- [INPUT ROWS]

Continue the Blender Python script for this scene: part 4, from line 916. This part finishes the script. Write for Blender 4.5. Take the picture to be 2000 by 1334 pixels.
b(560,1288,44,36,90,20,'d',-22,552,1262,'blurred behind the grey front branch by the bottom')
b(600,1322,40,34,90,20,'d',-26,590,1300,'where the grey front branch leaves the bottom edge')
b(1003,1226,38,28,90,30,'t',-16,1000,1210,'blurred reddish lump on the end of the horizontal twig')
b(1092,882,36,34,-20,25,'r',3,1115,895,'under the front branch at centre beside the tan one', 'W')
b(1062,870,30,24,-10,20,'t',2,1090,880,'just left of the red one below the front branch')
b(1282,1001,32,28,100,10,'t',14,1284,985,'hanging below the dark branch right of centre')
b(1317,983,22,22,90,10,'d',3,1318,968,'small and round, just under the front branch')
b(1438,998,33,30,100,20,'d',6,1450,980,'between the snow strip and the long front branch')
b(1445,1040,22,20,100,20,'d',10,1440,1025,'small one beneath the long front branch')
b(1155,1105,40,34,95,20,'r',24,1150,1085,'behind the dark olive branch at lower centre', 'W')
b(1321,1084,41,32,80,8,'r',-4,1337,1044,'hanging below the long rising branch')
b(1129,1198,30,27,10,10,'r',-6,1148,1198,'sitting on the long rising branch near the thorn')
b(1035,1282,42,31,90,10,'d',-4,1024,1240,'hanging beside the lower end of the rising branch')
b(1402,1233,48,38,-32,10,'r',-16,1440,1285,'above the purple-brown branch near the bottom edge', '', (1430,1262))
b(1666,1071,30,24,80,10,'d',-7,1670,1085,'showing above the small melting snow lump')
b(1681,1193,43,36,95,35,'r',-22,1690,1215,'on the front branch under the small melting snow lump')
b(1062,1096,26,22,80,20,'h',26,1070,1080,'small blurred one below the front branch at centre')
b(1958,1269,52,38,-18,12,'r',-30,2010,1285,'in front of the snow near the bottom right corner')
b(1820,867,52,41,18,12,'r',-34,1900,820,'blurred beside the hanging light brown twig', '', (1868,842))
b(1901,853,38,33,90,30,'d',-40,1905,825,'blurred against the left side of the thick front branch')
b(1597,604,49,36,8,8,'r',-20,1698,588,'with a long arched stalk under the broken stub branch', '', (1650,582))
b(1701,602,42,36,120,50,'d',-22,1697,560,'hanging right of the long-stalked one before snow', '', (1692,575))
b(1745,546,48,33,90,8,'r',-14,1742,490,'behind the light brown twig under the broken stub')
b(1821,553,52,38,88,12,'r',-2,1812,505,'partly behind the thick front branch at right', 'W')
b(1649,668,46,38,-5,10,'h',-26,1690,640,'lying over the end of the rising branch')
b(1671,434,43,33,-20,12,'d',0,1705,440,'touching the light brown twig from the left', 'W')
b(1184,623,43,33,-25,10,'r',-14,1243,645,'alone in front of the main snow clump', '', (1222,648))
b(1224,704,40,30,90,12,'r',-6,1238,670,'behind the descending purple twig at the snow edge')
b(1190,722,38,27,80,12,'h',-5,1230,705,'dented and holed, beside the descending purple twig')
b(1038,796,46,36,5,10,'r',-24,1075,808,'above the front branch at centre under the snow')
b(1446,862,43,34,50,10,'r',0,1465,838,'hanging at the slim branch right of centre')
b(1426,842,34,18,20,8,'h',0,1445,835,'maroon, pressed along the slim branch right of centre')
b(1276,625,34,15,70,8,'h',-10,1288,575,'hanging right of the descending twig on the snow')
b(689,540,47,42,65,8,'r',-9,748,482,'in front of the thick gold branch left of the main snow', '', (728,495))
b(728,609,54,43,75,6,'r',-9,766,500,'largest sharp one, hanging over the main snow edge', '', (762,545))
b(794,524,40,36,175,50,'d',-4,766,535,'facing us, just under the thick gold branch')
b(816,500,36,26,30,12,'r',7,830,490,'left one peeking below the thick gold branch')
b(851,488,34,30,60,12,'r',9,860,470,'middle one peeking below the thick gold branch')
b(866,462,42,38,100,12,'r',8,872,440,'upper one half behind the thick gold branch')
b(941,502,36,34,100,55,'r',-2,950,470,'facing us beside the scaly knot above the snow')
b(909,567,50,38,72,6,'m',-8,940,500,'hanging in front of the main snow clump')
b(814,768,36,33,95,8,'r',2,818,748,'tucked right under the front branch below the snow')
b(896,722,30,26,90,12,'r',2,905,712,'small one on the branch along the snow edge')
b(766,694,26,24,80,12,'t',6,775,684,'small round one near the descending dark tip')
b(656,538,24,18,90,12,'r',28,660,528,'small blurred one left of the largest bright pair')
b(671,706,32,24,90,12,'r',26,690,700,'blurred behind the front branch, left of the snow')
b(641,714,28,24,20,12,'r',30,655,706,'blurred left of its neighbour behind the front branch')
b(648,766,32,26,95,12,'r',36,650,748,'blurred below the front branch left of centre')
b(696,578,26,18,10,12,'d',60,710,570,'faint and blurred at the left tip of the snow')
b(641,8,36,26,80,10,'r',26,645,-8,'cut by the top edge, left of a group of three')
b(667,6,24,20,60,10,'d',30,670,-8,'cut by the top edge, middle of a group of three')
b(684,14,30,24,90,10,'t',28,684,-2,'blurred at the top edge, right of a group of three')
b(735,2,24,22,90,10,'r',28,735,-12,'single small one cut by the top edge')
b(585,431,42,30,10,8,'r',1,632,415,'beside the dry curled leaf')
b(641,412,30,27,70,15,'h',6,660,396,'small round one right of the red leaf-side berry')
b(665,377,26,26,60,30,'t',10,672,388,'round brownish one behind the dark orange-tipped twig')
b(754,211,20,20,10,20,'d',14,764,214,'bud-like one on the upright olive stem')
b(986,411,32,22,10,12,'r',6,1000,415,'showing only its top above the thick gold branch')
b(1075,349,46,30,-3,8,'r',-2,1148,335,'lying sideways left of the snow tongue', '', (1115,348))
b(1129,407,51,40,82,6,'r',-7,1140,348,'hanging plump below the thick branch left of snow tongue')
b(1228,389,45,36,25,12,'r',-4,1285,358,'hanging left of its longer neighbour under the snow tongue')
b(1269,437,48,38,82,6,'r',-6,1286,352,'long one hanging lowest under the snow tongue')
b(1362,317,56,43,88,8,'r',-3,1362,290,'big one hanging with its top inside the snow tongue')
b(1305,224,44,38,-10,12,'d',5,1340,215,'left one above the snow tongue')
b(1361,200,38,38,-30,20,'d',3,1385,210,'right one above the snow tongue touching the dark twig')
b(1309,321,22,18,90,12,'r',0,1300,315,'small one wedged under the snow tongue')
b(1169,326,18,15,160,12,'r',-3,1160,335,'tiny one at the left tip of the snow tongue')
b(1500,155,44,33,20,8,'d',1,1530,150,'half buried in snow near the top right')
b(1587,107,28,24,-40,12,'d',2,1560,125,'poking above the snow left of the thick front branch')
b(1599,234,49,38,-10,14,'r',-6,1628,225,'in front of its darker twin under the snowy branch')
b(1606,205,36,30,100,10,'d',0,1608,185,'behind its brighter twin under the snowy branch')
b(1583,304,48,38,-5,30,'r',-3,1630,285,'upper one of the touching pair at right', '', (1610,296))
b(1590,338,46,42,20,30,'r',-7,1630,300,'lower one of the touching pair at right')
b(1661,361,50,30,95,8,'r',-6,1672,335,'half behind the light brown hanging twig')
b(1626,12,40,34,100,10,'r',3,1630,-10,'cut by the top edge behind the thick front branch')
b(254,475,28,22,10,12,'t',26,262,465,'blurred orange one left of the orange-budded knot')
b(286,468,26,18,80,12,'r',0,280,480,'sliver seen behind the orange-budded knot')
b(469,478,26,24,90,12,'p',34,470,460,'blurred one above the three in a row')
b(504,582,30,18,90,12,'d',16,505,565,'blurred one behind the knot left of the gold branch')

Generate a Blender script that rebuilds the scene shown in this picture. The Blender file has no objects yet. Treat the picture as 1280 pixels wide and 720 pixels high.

- [CHALLENGE]
Give only the number of lines in the preceding material that contain the string "script".

- [TASK OUTPUT]
2